It takes advantage of the fact that the data that
you’re searching is sorted already.
- Consider the data in the middle.
- If that’s what we want, we’re done.
- Otherwise, focus on either the lower half or the upper half.
Binary Search
#define SIZE 7
int arr[SIZE] = {1, 25, 38, 68, 74, 92, 99};
int key = 68; // searching for this
int low=0, mid, high=SIZE-1;
while (low <= high) {
mid = (low+high) / 2;
if (arr[mid] == key)
break;
else if (arr[mid] > key)
high = mid-1;
else
low = mid+1;
}
if (low <= high)
printf("%d found at position %d\n", key, mid);
else
printf("Sorry, %d not found in list\n", key);
68 found at position 3
Sorting
- Sorting is the process of arranging a list of items in a
particular order.
- The sorting process is based on specific value(s)
- sorting a list of test scores in ascending numeric order
- sorting a list of people alphabetically by last name
- There are many algorithms, which vary in efficiency, for
sorting a list of items
- We will examine three specific algorithms:
- Selection Sort
- Insertion Sort
- Bubble Sort
Selection Sort
- The approach of Selection Sort:
- select a value and put it in its final place into the list
- repeat for all other values
- In more detail:
- find the smallest value in the list
- switch it with the value in the first position
- find the next smallest value in the list
- switch it with the value in the second position
- repeat until all values are in their proper places
Selection Sort
| Original: | 3 9 6 1 2 |
| Smallest unsorted is 1; swap with first unsorted, 3: | 1 9 6 3 2 |
| Smallest unsorted is 2; swap with first unsorted, 9: | 1 2 6 3 9 |
| Smallest unsorted is 3; swap with first unsorted, 6: | 1 2 3 6 9 |
| Smallest unsorted is 6; swap with first unsorted, 6: | 1 2 3 6 9 |
- The list has two parts: sorted on the left, unsorted on the right.
- Each time, the smallest remaining value is found and exchanged with
the element in the “next” position to be filled
- There are 5 elements in the array, so only 4 exchanges need occur.

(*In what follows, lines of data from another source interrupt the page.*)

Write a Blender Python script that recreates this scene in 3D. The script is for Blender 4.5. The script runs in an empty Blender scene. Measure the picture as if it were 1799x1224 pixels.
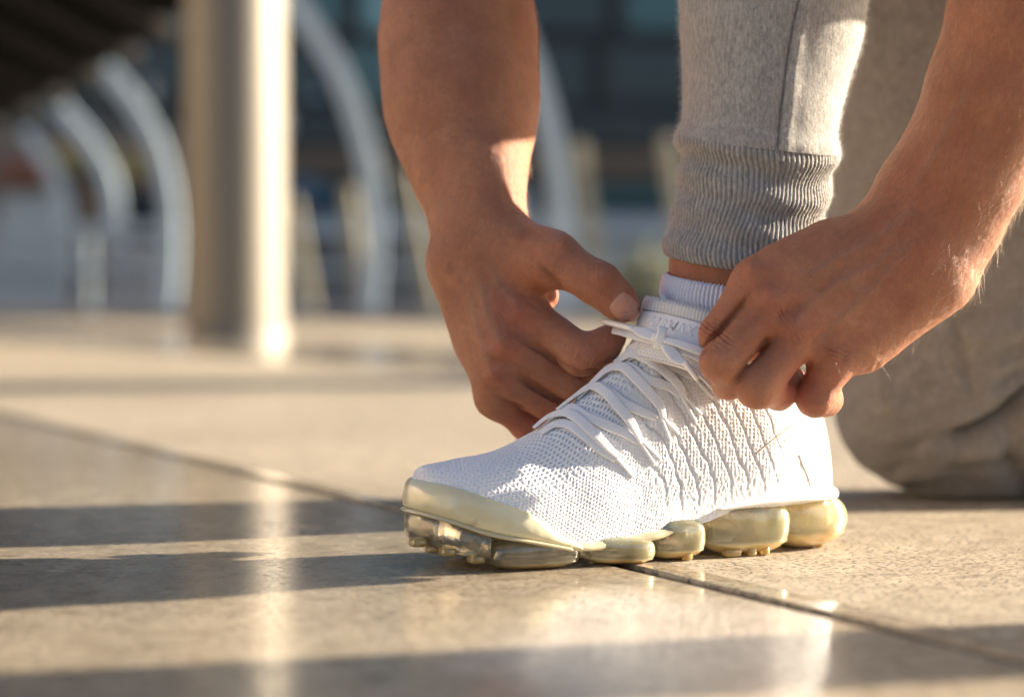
import bpy, bmesh, math, random
import numpy as np
from mathutils import Vector, Matrix
from mathutils.bvhtree import BVHTree

random.seed(7)
RNG = np.random.default_rng(7)
sc = bpy.context.scene
COL = sc.collection
R = math.radians

# ------------------------------------------------------------------ camera
CAM_H = 0.158
PITCH = math.atan(82.0 / 3498.0)
FPX = 3498.0
cam_d = bpy.data.cameras.new("camera")
cam_d.sensor_width = 36.0
cam_d.lens = 70.0
cam_d.clip_start = 0.05
cam_d.clip_end = 2000.0
cam_d.dof.use_dof = True
cam_d.dof.focus_distance = 1.205
cam_d.dof.aperture_fstop = 3.2
cam_d.dof.aperture_blades = 9
cam = bpy.data.objects.new("camera", cam_d)
COL.objects.link(cam)
cam.location = (0, 0, CAM_H)
cam.rotation_euler = (R(90) - PITCH, 0, 0)
sc.camera = cam

# ------------------------------------------------------------------ light
SUN_EL, SUN_AZ = R(20.0), R(16.0)          # azimuth measured from +X towards +Y
world = bpy.data.worlds.new("World")
sc.world = world
world.use_nodes = True
wn = world.node_tree.nodes
wl = world.node_tree.links
wn.clear()
sky = wn.new("ShaderNodeTexSky")
sky.sky_type = 'NISHITA'
sky.sun_disc = False
sky.sun_elevation = SUN_EL
sky.sun_rotation = R(90) - SUN_AZ
sky.air_density = 1.0
sky.dust_density = 2.0
bg = wn.new("ShaderNodeBackground")
bg.inputs['Strength'].default_value = 0.062
wo = wn.new("ShaderNodeOutputWorld")
wl.new(sky.outputs[0], bg.inputs[0])
wl.new(bg.outputs[0], wo.inputs[0])
sun_d = bpy.data.lights.new("sun", 'SUN')
sun_d.energy = 5.0
sun_d.angle = R(0.55)
sun_d.color = (1.0, 0.855, 0.66)
sun = bpy.data.objects.new("sun", sun_d)
COL.objects.link(sun)
SUNV = Vector((math.cos(SUN_EL) * math.cos(SUN_AZ), math.cos(SUN_EL) * math.sin(SUN_AZ), math.sin(SUN_EL)))
sun.rotation_euler = SUNV.to_track_quat('Z', 'Y').to_euler()
sun.location = SUNV * 20
vs = sc.view_settings
vs.view_transform = 'Standard'
vs.look = 'None'
vs.exposure = 1.98
vs.gamma = 1.0
vs.use_curve_mapping = False
sc.render.engine = 'CYCLES'
sc.cycles.use_denoising = True
sc.cycles.sample_clamp_indirect = 6.0
sc.cycles.max_bounces = 14
sc.cycles.transmission_bounces = 12
sc.cycles.transparent_max_bounces = 24

# ------------------------------------------------------------------ helpers
CP, SP = math.cos(PITCH), math.sin(PITCH)


def raydir(px, py):
    x = (px - 899.5) / FPX
    y = (612.0 - py) / FPX
    # camera: right=+X, up=(0,SP,CP), forward=(0,CP,-SP)
    return np.array([x, CP + y * SP, -SP + y * CP])


def P(px, py, d):
    """point of the place seen at a photo pixel, at world depth y = d"""
    r = raydir(px, py)
    return np.array([0, 0, CAM_H]) + r * (d / r[1])


def M(px_len, d):
    return px_len * d / FPX


SO = np.array([0.214, 1.300])
SU = np.array([-math.cos(R(23)), -math.sin(R(23))])     # heel -> toe
SV = np.array([math.sin(R(23)), -math.cos(R(23))])      # towards the outer side of the foot


def W(s, v, w):
    s = np.asarray(s, float); v = np.asarray(v, float); w = np.asarray(w, float)
    s, v, w = np.broadcast_arrays(s, v, w)
    return np.stack([SO[0] + s * SU[0] + v * SV[0], SO[1] + s * SU[1] + v * SV[1], w], -1)


def S(px, py, v):
    """shoe length and height coordinates of a photo pixel on the upright plane v"""
    r = raydir(px, py)
    t = (v + SO @ SV) / (r[:2] @ SV)
    p = np.array([0, 0, CAM_H]) + r * t
    return float((p[:2] - SO) @ SU), float(p[2])


def interp(x, pts):
    pts = sorted(pts)
    xs = np.array([p[0] for p in pts]); ys = np.array([p[1] for p in pts])
    # monotone-ish smooth interpolation (cubic hermite with limited slopes)
    x = np.clip(np.asarray(x, float), xs[0], xs[-1])
    d = np.diff(ys) / np.maximum(np.diff(xs), 1e-9)
    m = np.zeros(len(xs))
    m[0], m[-1] = d[0], d[-1]
    for i in range(1, len(xs) - 1):
        m[i] = 0 if d[i - 1] * d[i] <= 0 else 2 * d[i - 1] * d[i] / (d[i - 1] + d[i])
    i = np.clip(np.searchsorted(xs, x) - 1, 0, len(xs) - 2)
    hh = xs[i + 1] - xs[i]
    t = (x - xs[i]) / hh
    return ((1 + 2 * t) * (1 - t) ** 2 * ys[i] + t * (1 - t) ** 2 * hh * m[i]
            + t * t * (3 - 2 * t) * ys[i + 1] + t * t * (t - 1) * hh * m[i + 1])


def sstep(a, b, x):
    t = np.clip((np.asarray(x, float) - a) / (b - a), 0, 1)
    return t * t * (3 - 2 * t)


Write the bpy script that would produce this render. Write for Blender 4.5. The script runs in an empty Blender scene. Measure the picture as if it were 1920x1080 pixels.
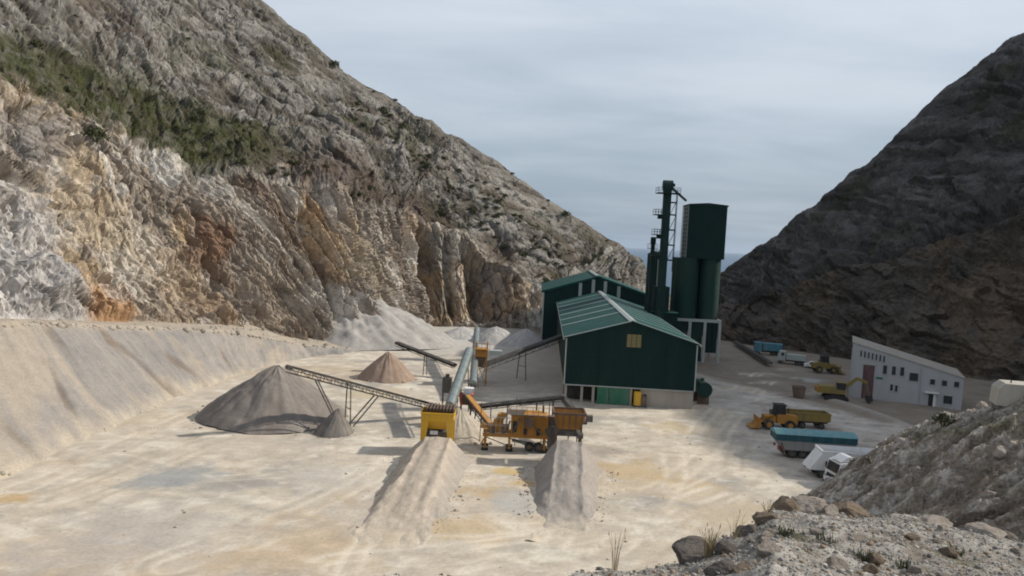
import bpy, math, random
import numpy as np
from mathutils import Vector, Matrix
R = math.radians
random.seed(7)
rng = np.random.default_rng(11)
scene = bpy.context.scene
col = scene.collection

# ------------------------------------------------------------------ camera
F = 1400.0                      # focal length in pixels of a 1920 wide picture
PITCH, ROLL = math.atan(90 / F), R(2.9)
CAM = np.array([0.0, 0.0, 25.0])
fwd = np.array([0, math.cos(PITCH), -math.sin(PITCH)])
up0 = np.array([0, math.sin(PITCH), math.cos(PITCH)])
rt0 = np.array([1.0, 0, 0])
rt = rt0 * math.cos(ROLL) + up0 * math.sin(ROLL)
up = up0 * math.cos(ROLL) - rt0 * math.sin(ROLL)
cam_d = bpy.data.cameras.new("camera"); cam = bpy.data.objects.new("camera", cam_d); col.objects.link(cam)
cam_d.sensor_width = 36; cam_d.lens = 36 * F / 1920; cam_d.clip_start = 0.1; cam_d.clip_end = 60000
m = Matrix.Identity(4)
for i in range(3):
    m[i][0], m[i][1], m[i][2], m[i][3] = rt[i], up[i], -fwd[i], CAM[i]
cam.matrix_world = m
scene.camera = cam

def ray(px, py):
    d = fwd + rt * (px - 960) / F + up * (540 - py) / F
    return d
def G(px, py, z=0.0):           # the point at height z seen at (px, py)
    d = ray(px, py); t = (z - CAM[2]) / d[2]; return CAM + d * t
def P(px, py, Y):               # the point at depth Y seen at (px, py)
    d = ray(px, py); return CAM + d * (Y / d[1])
def proj(V):
    q = V - CAM; w = q @ fwd
    w = np.where(np.abs(w) < 1e-3, 1e-3, w)
    return 960 + F * (q @ rt) / w, 540 - F * (q @ up) / w, w

# ------------------------------------------------------------------ light
SUN_EL, SUN_AZ = R(35), R(80)   # azimuth from +Y towards +X
sun_dir = Vector((math.sin(SUN_AZ) * math.cos(SUN_EL), math.cos(SUN_AZ) * math.cos(SUN_EL), math.sin(SUN_EL)))
sd = bpy.data.lights.new("sun", 'SUN'); sd.energy = 4.7; sd.angle = R(1.2); sd.color = (1.0, 0.93, 0.82)
so = bpy.data.objects.new("sun", sd); col.objects.link(so)
so.rotation_euler = sun_dir.to_track_quat('Z', 'Y').to_euler(); so.location = (200, 100, 200)

scene.view_settings.view_transform = 'Standard'
scene.view_settings.look = 'None'
scene.view_settings.exposure = 0.0
scene.view_settings.gamma = 1.0
scene.cycles.max_bounces = 5
scene.cycles.filter_width = 1.9

# ---- node helper
class NT:
    def __init__(s, tree):
        s.t = tree; s.n = tree.nodes; s.l = tree.links
    def new(s, typ, **kw):
        nd = s.n.new(typ)
        for k, v in kw.items():
            if k == 'ins':
                for i, x in v.items():
                    if hasattr(x, 'links'): s.l.new(x, nd.inputs[i])
                    else: nd.inputs[i].default_value = x
            else: setattr(nd, k, v)
        return nd
    def math(s, op, a, b=0.0, c=None, clamp=False):
        ins = {0: a, 1: b}
        if c is not None: ins[2] = c
        return s.new('ShaderNodeMath', operation=op, use_clamp=clamp, ins=ins).outputs[0]
    def noise(s, vec, scale, detail=4, rough=0.55, dist=0.0):
        return s.new('ShaderNodeTexNoise', ins={'Vector': vec, 'Scale': scale, 'Detail': detail, 'Roughness': rough, 'Distortion': dist}).outputs[0]
    def ramp(s, fac, stops):
        nd = s.new('ShaderNodeValToRGB', ins={0: fac}); cr = nd.color_ramp
        while len(cr.elements) < len(stops): cr.elements.new(0.5)
        for e, (p, c) in zip(cr.elements, stops):
            e.position = p; e.color = c if len(c) == 4 else (*c, 1)
        return nd.outputs[0]
    def mix(s, fac, a, b, blend='MIX'):
        nd = s.new('ShaderNodeMix', data_type='RGBA', blend_type=blend)
        for i, x in ((0, fac), (6, a), (7, b)):
            if hasattr(x, 'links'): s.l.new(x, nd.inputs[i])
            else: nd.inputs[i].default_value = x if i == 0 else (x if len(x) == 4 else (*x, 1))
        return nd.outputs[2]
    def smooth(s, x, a, b):
        nd = s.new('ShaderNodeMapRange', interpolation_type='SMOOTHSTEP', ins={0: x, 1: a, 2: b, 3: 0.0, 4: 1.0})
        return nd.outputs[0]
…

After that, the last element must be the largest one.
Swapping
- The processing of the selection sort
algorithm includes the swapping of two values
- Swapping requires three assignment
statements and a temporary storage location:
temp = first;
first = second;
second = temp;
Insertion Sort
- The approach of Insertion Sort:
- pick any item and insert it into its proper place in a sorted sublist
- repeat until all items have been inserted
- In more detail:
- consider the first item to be a sorted sublist (of one item)
- insert the second item into the sorted sublist, shifting the first
item as needed to make room to insert the new addition
- insert the third item into the sorted sublist (of two items),
shifting items as necessary
- repeat until all values are inserted into their proper positions
Insertion Sort
| Original: | 3 9 6 1 2 |
| After inserting 9: | 3 9 6 1 2 |
| After inserting 6: | 3 6 9 1 2 |
| After inserting 1: | 1 3 6 9 2 |
| After inserting 2: | 1 2 3 6 9 |
Comparing Sorts
- The Selection and Insertion sort algorithms are
similar in efficiency.
- They both have outer loops that scan all elements,
and inner loops that compare the value of the outer loop with almost
all values in the list
- Approximately n² number of comparisons are made to sort a list of size n
- We therefore say that these sorts are of order n²
- Other sorts are more efficient: order n·log n
Bubble Sort
- The approach of Bubble Sort:
- Walk through the list
- If the value at the given spot is in incorrect order
with the next element, swap positions
- repeat as the list gets sorted from either smallest
to biggest or vice versa
Bubble Sort
Bubbling largest element to the end of the list:
| Original: | 3 9 6 1 2 |
| After pass 1: | 3 6 1 2 9 |
| After pass 2: | 3 1 2 6 9 |
| After pass 3: | 1 2 3 6 9 |
| After pass 4: | 1 2 3 6 9 |
Bubble Sort
Bubbling smallest element to the front of the list:
| Original: | 3 9 6 1 2 |
| After pass 1: | 1 3 9 6 2 |
| After pass 2: | 1 2 3 9 6 |
| After pass 3: | 1 2 3 6 9 |
| After pass 4: | 1 2 3 6 9 |
Bubble Sort
#define SIZE 7
int arr[SIZE] = {1, 99, 25, 68, 92, 38, 74};
for (int i=1; i<SIZE; i++)
for (int j=0; j<SIZE-i; j++)
if (arr[j] > arr[j+1])
swap(arr, j, j+1);
for (int i=0; i<SIZE; i++)
printf("%d\n", arr[i]);